Your objective:
Extract each line bearing the word "pixels".

Source excerpt:
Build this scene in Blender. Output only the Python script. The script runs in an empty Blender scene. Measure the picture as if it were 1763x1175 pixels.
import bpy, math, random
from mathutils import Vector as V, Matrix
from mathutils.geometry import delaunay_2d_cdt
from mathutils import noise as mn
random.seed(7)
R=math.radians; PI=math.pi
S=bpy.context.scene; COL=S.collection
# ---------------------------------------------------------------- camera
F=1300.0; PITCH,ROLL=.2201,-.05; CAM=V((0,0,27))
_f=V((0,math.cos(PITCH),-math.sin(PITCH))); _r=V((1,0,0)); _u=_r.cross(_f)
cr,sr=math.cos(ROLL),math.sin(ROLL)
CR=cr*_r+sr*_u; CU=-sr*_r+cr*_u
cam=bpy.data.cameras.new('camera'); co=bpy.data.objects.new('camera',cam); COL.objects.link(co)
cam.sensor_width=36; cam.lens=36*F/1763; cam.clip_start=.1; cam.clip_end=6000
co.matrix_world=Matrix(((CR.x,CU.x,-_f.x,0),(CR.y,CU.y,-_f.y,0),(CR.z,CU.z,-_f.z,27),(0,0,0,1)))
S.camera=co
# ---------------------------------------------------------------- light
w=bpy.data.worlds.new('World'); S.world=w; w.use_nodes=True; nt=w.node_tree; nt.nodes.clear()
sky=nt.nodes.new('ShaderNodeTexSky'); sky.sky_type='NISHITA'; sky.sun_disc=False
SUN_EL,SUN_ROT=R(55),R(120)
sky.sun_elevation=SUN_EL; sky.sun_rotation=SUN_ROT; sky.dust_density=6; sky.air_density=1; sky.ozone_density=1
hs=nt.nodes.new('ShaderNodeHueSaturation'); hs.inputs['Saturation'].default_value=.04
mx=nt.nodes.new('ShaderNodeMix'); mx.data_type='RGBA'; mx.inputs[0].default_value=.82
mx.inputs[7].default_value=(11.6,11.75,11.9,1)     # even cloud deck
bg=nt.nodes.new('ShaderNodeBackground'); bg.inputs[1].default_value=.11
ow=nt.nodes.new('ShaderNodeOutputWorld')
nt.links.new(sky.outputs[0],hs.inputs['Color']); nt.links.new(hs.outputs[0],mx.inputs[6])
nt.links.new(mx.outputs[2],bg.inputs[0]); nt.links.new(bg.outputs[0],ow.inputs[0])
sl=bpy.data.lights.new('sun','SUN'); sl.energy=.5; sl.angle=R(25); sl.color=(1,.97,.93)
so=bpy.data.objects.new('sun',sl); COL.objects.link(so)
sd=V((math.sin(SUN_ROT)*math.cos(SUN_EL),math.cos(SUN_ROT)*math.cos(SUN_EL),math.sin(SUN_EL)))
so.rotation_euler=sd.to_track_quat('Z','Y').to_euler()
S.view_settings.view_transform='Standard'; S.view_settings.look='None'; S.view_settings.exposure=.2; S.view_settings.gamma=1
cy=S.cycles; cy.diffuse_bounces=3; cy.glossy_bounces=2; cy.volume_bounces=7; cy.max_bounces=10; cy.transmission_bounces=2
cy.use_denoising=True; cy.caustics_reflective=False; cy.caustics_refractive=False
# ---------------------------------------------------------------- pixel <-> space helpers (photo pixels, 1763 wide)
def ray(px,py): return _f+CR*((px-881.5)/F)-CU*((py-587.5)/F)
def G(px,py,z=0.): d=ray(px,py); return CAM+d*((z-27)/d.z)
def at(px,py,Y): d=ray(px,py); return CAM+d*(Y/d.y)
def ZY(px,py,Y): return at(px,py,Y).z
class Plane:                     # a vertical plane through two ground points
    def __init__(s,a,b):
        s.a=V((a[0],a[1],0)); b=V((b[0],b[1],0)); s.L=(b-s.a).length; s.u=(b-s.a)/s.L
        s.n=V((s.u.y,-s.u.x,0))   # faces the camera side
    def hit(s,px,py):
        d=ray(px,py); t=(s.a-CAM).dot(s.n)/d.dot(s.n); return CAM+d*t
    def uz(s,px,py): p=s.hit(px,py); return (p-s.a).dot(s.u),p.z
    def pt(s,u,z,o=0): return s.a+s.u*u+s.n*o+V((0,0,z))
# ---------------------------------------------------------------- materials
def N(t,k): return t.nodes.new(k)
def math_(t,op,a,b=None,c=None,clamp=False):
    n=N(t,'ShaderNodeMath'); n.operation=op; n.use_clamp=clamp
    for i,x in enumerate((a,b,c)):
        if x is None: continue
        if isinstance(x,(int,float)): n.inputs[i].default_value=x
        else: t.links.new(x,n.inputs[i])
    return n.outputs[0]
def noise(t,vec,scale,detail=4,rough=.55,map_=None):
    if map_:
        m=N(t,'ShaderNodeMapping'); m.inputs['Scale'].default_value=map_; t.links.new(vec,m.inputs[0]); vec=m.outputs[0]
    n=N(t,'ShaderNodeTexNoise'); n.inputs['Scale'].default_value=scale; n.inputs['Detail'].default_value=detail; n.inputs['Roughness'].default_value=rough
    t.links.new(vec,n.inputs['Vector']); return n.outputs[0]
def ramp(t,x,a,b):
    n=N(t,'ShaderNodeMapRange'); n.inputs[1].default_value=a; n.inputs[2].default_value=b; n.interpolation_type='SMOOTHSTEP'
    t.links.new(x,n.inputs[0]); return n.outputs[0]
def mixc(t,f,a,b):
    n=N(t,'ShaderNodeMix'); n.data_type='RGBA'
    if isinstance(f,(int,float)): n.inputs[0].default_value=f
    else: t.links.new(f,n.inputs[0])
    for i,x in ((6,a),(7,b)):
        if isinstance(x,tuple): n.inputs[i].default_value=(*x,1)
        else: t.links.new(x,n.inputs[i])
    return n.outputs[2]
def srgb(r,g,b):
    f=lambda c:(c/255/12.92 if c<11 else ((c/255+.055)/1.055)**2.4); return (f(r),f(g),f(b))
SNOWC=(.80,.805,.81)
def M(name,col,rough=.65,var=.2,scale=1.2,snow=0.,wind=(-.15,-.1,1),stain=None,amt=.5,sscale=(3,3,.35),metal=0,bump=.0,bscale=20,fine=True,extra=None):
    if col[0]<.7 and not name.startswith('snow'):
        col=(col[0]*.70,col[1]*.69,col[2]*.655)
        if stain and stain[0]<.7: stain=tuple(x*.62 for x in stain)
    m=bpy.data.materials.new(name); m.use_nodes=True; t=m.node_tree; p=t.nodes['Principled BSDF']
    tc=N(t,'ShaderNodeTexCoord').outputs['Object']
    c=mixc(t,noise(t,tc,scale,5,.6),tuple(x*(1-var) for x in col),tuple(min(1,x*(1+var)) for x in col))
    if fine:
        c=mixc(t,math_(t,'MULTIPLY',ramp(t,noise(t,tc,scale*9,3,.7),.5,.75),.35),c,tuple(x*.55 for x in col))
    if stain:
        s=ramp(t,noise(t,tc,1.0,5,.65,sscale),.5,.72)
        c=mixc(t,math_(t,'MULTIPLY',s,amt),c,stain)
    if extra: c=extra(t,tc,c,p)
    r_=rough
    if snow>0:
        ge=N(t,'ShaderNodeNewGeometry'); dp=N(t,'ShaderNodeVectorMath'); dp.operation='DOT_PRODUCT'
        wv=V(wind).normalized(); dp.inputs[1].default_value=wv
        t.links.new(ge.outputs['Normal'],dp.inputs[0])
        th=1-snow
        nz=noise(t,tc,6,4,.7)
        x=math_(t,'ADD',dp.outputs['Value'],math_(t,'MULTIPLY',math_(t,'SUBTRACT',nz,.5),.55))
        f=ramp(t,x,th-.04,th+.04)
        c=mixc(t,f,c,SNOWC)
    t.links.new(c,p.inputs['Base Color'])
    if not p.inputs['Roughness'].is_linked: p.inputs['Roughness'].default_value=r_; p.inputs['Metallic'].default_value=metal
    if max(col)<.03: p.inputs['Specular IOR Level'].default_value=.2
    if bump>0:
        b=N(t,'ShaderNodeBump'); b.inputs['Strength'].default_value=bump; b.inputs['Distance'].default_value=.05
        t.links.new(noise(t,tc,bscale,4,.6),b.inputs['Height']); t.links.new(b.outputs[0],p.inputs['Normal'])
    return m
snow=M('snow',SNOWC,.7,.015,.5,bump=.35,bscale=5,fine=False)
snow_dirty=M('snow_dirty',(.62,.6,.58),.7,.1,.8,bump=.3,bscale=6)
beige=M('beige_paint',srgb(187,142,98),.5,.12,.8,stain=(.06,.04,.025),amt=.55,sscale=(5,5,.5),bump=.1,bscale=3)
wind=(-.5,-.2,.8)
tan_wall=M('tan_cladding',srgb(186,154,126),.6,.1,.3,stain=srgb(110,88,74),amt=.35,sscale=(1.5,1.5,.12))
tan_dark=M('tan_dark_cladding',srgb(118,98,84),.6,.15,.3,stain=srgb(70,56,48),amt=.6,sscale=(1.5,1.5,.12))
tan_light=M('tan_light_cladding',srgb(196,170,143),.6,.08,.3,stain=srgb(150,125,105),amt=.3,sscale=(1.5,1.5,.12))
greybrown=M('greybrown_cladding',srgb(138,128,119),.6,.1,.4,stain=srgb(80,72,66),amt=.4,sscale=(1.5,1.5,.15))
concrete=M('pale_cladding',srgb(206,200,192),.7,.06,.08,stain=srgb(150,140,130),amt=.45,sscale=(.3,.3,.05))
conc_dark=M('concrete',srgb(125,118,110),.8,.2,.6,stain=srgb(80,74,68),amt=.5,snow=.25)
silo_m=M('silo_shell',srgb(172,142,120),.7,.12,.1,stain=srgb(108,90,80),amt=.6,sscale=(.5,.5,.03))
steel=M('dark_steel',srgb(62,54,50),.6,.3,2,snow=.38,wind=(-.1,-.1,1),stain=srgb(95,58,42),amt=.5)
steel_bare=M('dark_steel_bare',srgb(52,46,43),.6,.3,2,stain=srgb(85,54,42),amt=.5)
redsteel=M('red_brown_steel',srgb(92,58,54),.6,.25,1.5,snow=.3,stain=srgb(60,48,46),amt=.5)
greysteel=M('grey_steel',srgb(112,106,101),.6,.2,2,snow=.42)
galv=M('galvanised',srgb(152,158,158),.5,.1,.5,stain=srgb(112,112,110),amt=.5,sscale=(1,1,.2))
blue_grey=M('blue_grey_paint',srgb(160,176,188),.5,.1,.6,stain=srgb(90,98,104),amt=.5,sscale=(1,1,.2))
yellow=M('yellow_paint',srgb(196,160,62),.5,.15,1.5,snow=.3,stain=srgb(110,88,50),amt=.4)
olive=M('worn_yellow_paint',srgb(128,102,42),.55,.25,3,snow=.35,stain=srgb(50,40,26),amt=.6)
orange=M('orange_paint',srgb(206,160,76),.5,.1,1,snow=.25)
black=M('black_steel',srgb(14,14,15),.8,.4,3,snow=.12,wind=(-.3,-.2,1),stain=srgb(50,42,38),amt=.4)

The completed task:
Build this scene in Blender. Output only the Python script. The script runs in an empty Blender scene. Measure the picture as if it were 1763x1175 pixels.
# ---------------------------------------------------------------- pixel <-> space helpers (photo pixels, 1763 wide)